We describe a number of embodiments. The features of these embodiments may be provided separately or in any combination in the various claim categories and types. Furthermore, embodiments may include one or more of the following features, devices, or aspects, alone or in any combination, across the various claim categories and types:

a process or apparatus for performing encoding and decoding with deep neural network compression of a pre-trained deep neural network.

A process or apparatus for performing encoding and decoding using insertion information in a bitstream representing parameters to achieve deep neural network compression of a pre-trained deep neural network comprising one or more layers.

A process or device that performs encoding and decoding with insertion information in a bitstream representing parameters to achieve deep neural network compression of a pre-trained deep neural network until a compression standard is reached.
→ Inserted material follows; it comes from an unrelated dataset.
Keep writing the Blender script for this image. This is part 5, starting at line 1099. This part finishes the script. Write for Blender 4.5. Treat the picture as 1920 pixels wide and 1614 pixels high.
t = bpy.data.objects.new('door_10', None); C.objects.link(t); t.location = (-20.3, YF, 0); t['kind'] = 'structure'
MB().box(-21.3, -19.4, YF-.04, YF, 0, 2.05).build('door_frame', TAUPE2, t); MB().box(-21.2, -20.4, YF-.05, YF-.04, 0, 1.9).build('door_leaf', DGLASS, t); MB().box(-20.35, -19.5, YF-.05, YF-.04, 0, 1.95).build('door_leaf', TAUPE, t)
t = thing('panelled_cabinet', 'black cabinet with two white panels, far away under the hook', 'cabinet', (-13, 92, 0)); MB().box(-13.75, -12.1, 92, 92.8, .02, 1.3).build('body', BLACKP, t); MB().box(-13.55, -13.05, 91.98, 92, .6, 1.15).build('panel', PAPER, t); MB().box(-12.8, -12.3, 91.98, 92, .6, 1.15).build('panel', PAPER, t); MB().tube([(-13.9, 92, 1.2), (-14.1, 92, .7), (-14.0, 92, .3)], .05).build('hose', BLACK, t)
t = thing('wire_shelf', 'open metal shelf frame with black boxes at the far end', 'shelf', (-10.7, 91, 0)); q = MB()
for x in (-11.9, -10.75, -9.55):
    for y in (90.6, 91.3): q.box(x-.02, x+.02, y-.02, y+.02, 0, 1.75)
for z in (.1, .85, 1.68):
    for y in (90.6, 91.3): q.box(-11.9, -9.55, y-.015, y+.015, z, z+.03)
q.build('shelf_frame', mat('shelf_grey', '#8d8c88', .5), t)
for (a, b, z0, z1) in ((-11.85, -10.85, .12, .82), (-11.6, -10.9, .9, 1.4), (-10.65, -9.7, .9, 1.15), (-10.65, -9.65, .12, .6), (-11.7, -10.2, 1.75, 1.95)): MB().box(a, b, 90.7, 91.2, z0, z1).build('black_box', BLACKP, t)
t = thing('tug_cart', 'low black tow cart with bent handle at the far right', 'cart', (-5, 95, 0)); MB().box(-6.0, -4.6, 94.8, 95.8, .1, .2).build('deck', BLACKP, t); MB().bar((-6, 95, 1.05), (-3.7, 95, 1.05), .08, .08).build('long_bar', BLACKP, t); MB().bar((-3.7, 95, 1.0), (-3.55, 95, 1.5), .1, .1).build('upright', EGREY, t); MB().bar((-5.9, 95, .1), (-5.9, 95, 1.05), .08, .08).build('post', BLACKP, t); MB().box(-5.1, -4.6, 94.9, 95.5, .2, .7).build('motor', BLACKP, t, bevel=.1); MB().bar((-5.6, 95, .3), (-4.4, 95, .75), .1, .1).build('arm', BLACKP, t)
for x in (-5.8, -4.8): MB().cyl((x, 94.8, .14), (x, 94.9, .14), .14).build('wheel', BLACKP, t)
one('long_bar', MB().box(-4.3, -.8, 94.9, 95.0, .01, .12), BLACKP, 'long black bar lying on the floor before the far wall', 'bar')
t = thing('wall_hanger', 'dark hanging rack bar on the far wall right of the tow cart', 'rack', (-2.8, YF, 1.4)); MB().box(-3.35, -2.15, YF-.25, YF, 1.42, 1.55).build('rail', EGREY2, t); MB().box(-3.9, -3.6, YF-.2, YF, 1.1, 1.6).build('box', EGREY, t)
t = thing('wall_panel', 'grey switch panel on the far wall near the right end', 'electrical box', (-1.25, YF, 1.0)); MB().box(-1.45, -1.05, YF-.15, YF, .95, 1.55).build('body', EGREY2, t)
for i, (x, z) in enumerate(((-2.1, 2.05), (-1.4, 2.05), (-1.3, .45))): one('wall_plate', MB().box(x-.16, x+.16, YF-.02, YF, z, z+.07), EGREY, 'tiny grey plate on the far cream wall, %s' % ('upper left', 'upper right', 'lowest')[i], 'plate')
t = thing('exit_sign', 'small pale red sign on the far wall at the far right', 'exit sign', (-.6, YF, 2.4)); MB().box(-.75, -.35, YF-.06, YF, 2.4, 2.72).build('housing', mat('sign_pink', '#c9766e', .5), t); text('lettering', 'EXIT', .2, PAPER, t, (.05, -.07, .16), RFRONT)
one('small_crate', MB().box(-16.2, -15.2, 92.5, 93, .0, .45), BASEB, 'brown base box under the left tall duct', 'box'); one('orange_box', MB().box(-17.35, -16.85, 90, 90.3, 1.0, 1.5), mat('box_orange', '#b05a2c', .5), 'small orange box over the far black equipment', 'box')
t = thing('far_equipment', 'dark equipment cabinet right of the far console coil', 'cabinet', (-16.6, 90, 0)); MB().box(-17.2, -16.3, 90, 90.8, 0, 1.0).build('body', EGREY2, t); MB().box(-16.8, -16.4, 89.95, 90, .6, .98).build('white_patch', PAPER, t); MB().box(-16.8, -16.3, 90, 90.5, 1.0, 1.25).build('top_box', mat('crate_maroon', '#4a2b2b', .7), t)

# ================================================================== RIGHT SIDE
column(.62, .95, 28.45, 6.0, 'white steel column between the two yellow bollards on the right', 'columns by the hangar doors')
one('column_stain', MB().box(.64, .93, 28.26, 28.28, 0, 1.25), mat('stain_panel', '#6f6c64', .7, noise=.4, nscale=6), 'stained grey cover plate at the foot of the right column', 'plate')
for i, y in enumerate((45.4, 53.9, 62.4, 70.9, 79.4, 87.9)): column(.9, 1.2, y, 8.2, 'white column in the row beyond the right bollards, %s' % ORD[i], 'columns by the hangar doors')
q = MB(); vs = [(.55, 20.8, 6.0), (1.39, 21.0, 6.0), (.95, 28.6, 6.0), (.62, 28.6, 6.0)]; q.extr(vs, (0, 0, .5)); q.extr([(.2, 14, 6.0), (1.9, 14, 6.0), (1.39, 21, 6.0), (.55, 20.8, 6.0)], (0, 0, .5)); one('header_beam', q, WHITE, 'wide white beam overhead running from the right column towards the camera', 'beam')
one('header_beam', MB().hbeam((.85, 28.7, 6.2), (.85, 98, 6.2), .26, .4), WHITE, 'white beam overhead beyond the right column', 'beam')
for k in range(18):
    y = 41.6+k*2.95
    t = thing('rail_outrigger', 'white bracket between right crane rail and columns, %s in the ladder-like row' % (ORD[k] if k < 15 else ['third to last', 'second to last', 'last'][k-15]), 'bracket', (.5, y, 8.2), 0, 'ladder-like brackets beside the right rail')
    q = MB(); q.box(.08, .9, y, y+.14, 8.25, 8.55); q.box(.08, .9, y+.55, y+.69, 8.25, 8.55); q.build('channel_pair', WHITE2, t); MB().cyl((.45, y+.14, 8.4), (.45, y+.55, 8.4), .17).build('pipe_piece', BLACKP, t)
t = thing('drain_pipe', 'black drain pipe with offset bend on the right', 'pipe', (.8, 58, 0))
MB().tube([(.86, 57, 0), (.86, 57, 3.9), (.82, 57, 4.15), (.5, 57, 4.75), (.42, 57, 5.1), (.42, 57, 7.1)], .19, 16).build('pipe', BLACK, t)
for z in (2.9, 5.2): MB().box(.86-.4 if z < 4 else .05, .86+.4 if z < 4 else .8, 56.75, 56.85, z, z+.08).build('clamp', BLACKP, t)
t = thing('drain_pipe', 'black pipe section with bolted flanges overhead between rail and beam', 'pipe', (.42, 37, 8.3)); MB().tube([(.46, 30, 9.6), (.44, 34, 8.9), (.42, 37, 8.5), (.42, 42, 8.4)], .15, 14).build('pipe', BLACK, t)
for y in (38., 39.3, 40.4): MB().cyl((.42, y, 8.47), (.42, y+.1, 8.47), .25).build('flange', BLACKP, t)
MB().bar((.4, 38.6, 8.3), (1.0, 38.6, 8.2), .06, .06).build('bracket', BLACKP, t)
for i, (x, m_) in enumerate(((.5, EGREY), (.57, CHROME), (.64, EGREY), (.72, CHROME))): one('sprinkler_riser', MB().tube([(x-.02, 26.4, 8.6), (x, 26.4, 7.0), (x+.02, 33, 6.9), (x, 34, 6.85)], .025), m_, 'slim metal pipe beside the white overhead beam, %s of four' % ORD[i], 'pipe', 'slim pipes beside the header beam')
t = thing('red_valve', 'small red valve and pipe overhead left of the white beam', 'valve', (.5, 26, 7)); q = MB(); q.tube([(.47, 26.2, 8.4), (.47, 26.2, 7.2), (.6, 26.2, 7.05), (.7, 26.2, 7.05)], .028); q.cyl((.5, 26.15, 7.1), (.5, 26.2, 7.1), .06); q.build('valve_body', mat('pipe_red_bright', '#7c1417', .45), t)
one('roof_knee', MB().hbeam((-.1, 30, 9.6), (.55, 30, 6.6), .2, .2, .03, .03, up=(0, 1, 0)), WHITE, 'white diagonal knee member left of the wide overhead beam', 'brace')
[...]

A bitstream or signal comprising one or more of the described syntax elements or variants thereof.

A bitstream or signal comprising syntax conveying information generated according to any of the embodiments described.

Creation and/or transmission and/or reception and/or decoding according to any of the described embodiments.

A method, process, apparatus, medium storing instructions, medium storing data or signals according to any of the embodiments described.

The syntax elements are inserted in the signaling so that the decoder can determine the codec mode in a way corresponding to that used by the encoder.

Creating and/or transmitting and/or receiving and/or decoding a bitstream or signal comprising one or more of the described syntax elements or variants thereof.

A television, set-top box, mobile phone, tablet or other electronic device that performs the transformation method(s) according to any of the embodiments described.

A television, set-top box, mobile phone, tablet or other electronic device that performs the transformation method(s) determined according to any of the embodiments described, and displays (e.g., using a monitor, screen or other type of display) the resulting image.

A television, set-top box, mobile phone, tablet or other electronic device that selects, band-limits or tunes (e.g. using a tuner) a channel to receive a signal comprising an encoded image, and performs the transformation method(s) according to any of the embodiments described.

A television, set-top box, mobile phone, tablet or other electronic device that receives over the air (e.g. using an antenna) a signal comprising the encoded image and performs the transformation method(s).

As will be appreciated by one skilled in the art, aspects of the present principles may be embodied as a system, apparatus, method, signal, or computer-readable product or medium.

The present disclosure relates, for example, to a method implemented in an electronic device, the method comprising encoding a data set in a signal, the encoding comprising quantizing the data set by using a codebook obtained by clustering the data set, the clustering taking into account a probability of occurrence of data in the data set; the probability is limited to at least one boundary value.

According to at least one embodiment of the present disclosure, the at least one boundary value depends on a distribution of the data in the dataset.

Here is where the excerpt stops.